Le processus de préparation des élections reste incertain. En octobre, sept des neuf membres du Conseil électoral provisoire ont été nommés, mais le calendrier électoral pourrait être retardé si l’institution n’est pas rapidement complétée. Les États-Unis et la France encouragent Haïti à maintenir un calendrier crédible, alors que la République dominicaine exprime des doutes sur la faisabilité d’élections dans ces conditions.

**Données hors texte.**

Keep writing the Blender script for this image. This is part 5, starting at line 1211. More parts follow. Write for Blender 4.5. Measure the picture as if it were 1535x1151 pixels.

Le rôle de la communauté internationale et les enjeux pour l’avenir
Plusieurs pays ont annoncé une aide financière : le Japon a versé environ 14 millions de dollars, le Royaume-Uni 6 millions, et la France a récemment ajouté 2 millions d’euros au fonds fiduciaire de l’ONU pour Haïti. Parallèlement, la France soutient la proposition de sanctionner davantage les individus finançant les gangs. Toutefois, la Russie critique ces mesures, qu’elle perçoit comme des interventions extérieures inappropriées. La France et Haïti se sont aussi prononcés pour des réparations historiques de la France en raison de la colonisation, un débat qui alimente des tensions géopolitiques, notamment en raison des critiques de la Russie concernant l’implication américaine dans le trafic d’armes à destination d’Haïti.
Stabiliser et restaurer
Face à ces défis humanitaires, sécuritaires et politiques, la communauté internationale est appelée à intensifier ses efforts pour soutenir Haïti. La MMAS représente une première ligne de défense contre les gangs, mais des financements supplémentaires et une possible transformation de cette mission sont nécessaires pour garantir une protection efficace de la population. Le futur d’Haïti dépendra de la capacité des institutions nationales et internationales à collaborer pour stabiliser le pays et restaurer un environnement propice aux élections et au développement économique, tout en protégeant la population contre les atrocités quotidiennes des gangs armés.